* BEGIN Material provided *

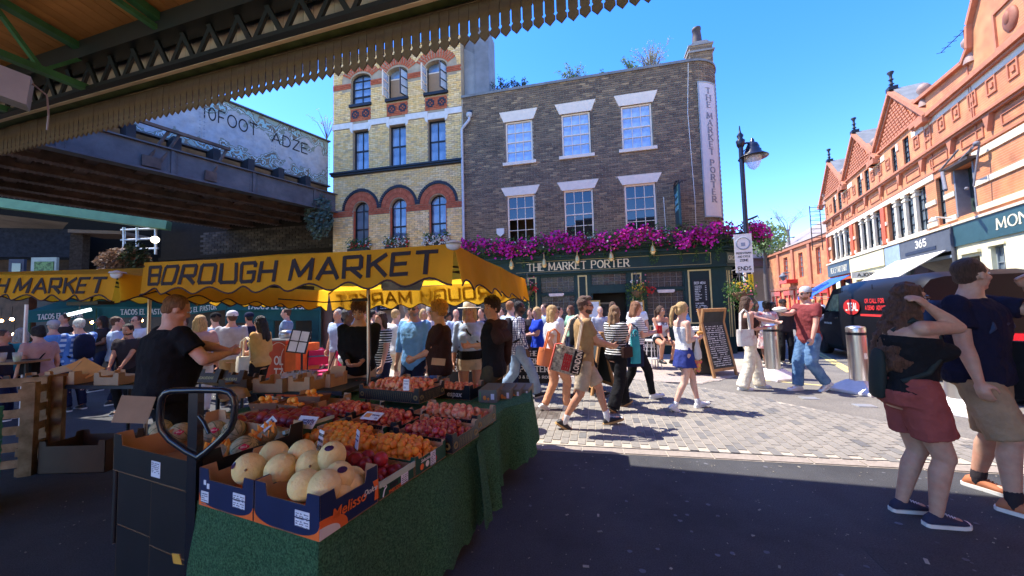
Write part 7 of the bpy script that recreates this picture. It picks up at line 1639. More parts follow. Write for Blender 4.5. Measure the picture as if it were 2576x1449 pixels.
q=M();q.add([(1.13,-.78,1.34),(1.13,.78,1.34),(1.74,.68,1.93),(1.74,-.68,1.93)],[(0,1,2,3)]);q.add([(1.12,-.78,1.35),(1.12,.78,1.35),(1.73,.68,1.94),(1.73,-.68,1.94)],[(3,2,1,0)]);q.build('windscreen',m_gdk,vo)
for yy in(-1,1):q=M();q.ball((.16,yy*.72,.84),(.12,.12,.08),10,8);q.build('headlight',mat('lens',(.5,.55,.6),rough=.08),vo);q=M();q.ball((1.55,yy*1.12,1.32),(.07,.09,.13),10,8);q.tube([(1.55,yy*.95,1.3),(1.55,yy*1.1,1.3)],.03,n=6);q.build('wing_mirror',m_van,vo)
q=M();q.bb(-.05,.25,-.8,.8,.28,.5);q.build('bumper',mat('bumper',(.03,.03,.032),rough=.6),vo)
# red car glimpsed at the right edge
p=V((7.9,5.1));rc=empty('parked_car',(7.75,4.1,0),frame_rz(200),'red parked vehicle glimpsed at the right edge of the picture','car');q=M()
q.rings([[(x,-hw,zb),(x,-hw,zt-.3),(x,-hw+.12,zt),(x,hw-.12,zt),(x,hw,zt-.3),(x,hw,zb)]for x,zt,zb,hw in((-2,.9,.3,.7),(-1.8,1.0,.2,.8),(-.8,1.05,.2,.85),(-.3,1.45,.2,.85),(1.2,1.5,.2,.85),(1.8,1.1,.2,.82),(2.0,.9,.3,.75))]);q.build('body',mat('car_red',(.55,.015,.02),rough=.2,coat=1),rc)
for x in(-1.25,1.25):
 for yy in(-.82,.82):q=M();q.X=Matrix.Translation((x,yy,.3))@Matrix.Rotation(pi/2,4,'X');q.lathe([(.001,-.1),(.3,-.1),(.3,.1),(.001,.1)],n=20);q.build('wheel',m_black,rc)
for yy in(-.86,.86):M().bb(-.2,1.1,yy-.005,yy+.005,1.02,1.38).build('window',m_gdk,rc)
# red bus-stop style lamp on the far wall and wall lamp under the bridge
q=M();p=at(1970,700,27);q.tube([p+V((.5,0,.4)),p+V((0,0,.4))],.04,n=5);q.lathe([(.04,.4),(.2,.2),(.26,.1),(.15,.05),(.11,-.12),(.02,-.2)],p,n=12);tag(q.build('wall_lantern',mat('lamp_grey',(.16,.17,.19))),'grey lantern bracketed from the wall in front of the far railway bridge','lamp')
# ================================================================ people
FIN=[]                                   # meshes to be voxel-welded, all evaluated in one go
def weld(m_,name,mt,parent,vox,smooth=3,disp=None,label=None,extra=None):
 o=link(name,m_.mesh(name),mt,parent);tag(o,label)
 r=o.modifiers.new('r','REMESH');r.mode='VOXEL';r.voxel_size=vox;r.use_smooth_shade=True
 if smooth:s=o.modifiers.new('s','SMOOTH');s.factor=.5;s.iterations=smooth
 if disp:
  key='tx%g'%disp[1];t=bpy.data.textures.get(key)or bpy.data.textures.new(key,'CLOUDS');t.noise_scale=disp[1];t.noise_depth=2
  d=o.modifiers.new('d','DISPLACE');d.texture=t;d.strength=disp[0];d.mid_level=.5;d.texture_coords='GLOBAL'
 FIN.append((o,extra));return o
def bake_people():
 bpy.context.view_layer.update();dg=bpy.context.evaluated_depsgraph_get()
 res=[bpy.data.meshes.new_from_object(o.evaluated_get(dg),depsgraph=dg)for o,_ in FIN]
 for(o,ex),me in zip(FIN,res):
  o.modifiers.clear();me.name=o.name
  if len(me.materials)==0:
   for q in o.data.materials:me.materials.append(q)
  if ex and ex.v:
   b=bmesh.new();b.from_mesh(me);e=ex.mesh('tmp');b.from_mesh(e);b.to_mesh(me);b.free()
  for p in me.polygons:p.use_smooth=True
  old=o.data;o.data=me;bpy.data.meshes.remove(old)
 tres=[(o,w,bpy.data.meshes.new_from_object(o.evaluated_get(dg),depsgraph=dg))for o,w in texts]
 for o,w,me in tres:
  n=link(o.name.split('.')[0],me,None,o.parent,o.location,o.rotation_euler)
  c=o.data;bpy.data.objects.remove(o);bpy.data.curves.remove(c)
def ik(a,t,l1,l2,hint):
 a,t,hint=V(a),V(t),V(hint);d=t-a;L=min(d.length,(l1+l2)*.998);L=max(L,abs(l1-l2)+.02);u=d.normalized();e=a+u*L
 x=(l1*l1-l2*l2+L*L)/(2*L);h=sqrt(max(0,l1*l1-x*x));p=hint-u*hint.dot(u);p=p.normalized()if p.length>1e-4 else V((0,1,0));return a+u*x+p*h,e
m_skin={k:mat('skin_'+k,c,rough=.5,var=.10,scale=22,spec=.35,bump=.12,bscale=160,c2=(c[0]*1.05,c[1]*.82,c[2]*.78),c2scale=9,c2w=.4)for k,c in dict(fair=(.62,.36,.26),tan=(.50,.26,.16),warm=(.56,.31,.2),pale=(.68,.44,.34),brown=(.22,.11,.065),dark=(.10,.05,.03),olive=(.42,.24,.15),shade=(.50,.30,.21)).items()}
def H_(n,c,**k):return mat('hair_'+n,c,rough=.5,var=.5,scale=40,bump=1.0,bscale=60,**k)
hb=H_('brown',(.09,.045,.025));hdk=H_('dark',(.018,.012,.010));hbl=H_('blond',(.62,.40,.17));hgr=H_('grey',(.42,.40,.38));hgi=H_('ginger',(.48,.19,.05));hlb=H_('light_brown',(.32,.18,.085));hwt=H_('white',(.62,.60,.56));hau=H_('auburn',(.16,.06,.03))
cl=lambda n,c,**k:mat('cloth_'+n,c,rough=.9,var=.14,scale=9,spec=.15,bump=.5,bscale=28,**k)
c_blk=cl('black',(.012,.012,.014));c_wht=cl('white',(.72,.72,.74));c_navy=cl('navy',(.015,.02,.05));c_grey=cl('grey',(.42,.43,.46));c_denim=cl('denim',(.20,.30,.44),c2=(.28,.38,.5),c2scale=4);c_jean=cl('jean',(.06,.13,.26),c2=(.15,.26,.42),c2scale=5);c_beige=cl('beige',(.55,.42,.28));c_tan=cl('tan',(.36,.23,.11));c_cream=cl('cream',(.72,.62,.46));c_mar=cl('maroon',(.22,.045,.045));c_lblue=cl('light_blue',(.45,.56,.74));c_blue=cl('blue',(.16,.36,.68));c_peach=cl('peach',(.68,.34,.2));c_dkb=cl('dark_brown',(.045,.022,.018));c_char=cl('charcoal',(.035,.028,.032));c_rose=cl('rose',(.30,.075,.065));c_khaki=cl('khaki',(.36,.24,.14));c_olive=cl('camo',(.10,.08,.04),c2=(.05,.045,.03),c2scale=9);c_royal=cl('royal',(.02,.06,.5));c_teal=cl('teal',(.05,.35,.38));c_must=cl('mustard',(.52,.30,.10));c_green=cl('sea_green',(.25,.45,.32));c_indigo=cl('indigo',(.035,.05,.22));c_pink=cl('dusty_pink',(.5,.3,.26))
c_strB=cl('stripe_black',(.015,.015,.018),stripe=[('z',28,.42,(.75,.75,.72))]);c_strW=cl('stripe_white',(.75,.75,.77),stripe=[('z',30,.28,(.04,.05,.12))]);c_chk=cl('check',(.68,.68,.72),stripe=[('z',26,.22,(.05,.06,.14)),('x',26,.22,(.05,.06,.14)),('y',26,.2,(.05,.06,.14))]);c_chb=cl('check_blue',(.5,.6,.8),stripe=[('z',11,.5,(.06,.14,.42)),('x',11,.45,(.10,.22,.55))]);c_flo=cl('floral',(.72,.62,.55),c2=(.5,.06,.08),c2scale=9,c2w=.35);c_leaf=cl('cream_print',(.78,.70,.55),c2=(.6,.5,.36),c2scale=11,c2w=.3)
s_wht=mat('shoe_white',(.75,.74,.74),rough=.5);s_blk=mat('shoe_black',(.02,.02,.024),rough=.5);s_tan=mat('shoe_tan',(.42,.14,.06),rough=.7);s_gum=mat('sole_gum',(.5,.3,.12));s_sole=mat('sole_white',(.7,.68,.62));m_lip=mat('lips',(.42,.12,.10),rough=.4);m_eyew=mat('eye_white',(.6,.6,.58),rough=.2);m_iris=mat('iris',(.03,.018,.012),rough=.1);m_sung=mat('sunglass',(.01,.01,.012),rough=.1,coat=1)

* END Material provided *

_Your instructions_.
What is the number of lines above that hold the string "picture"? Answer with that number alone.

_In response_.
2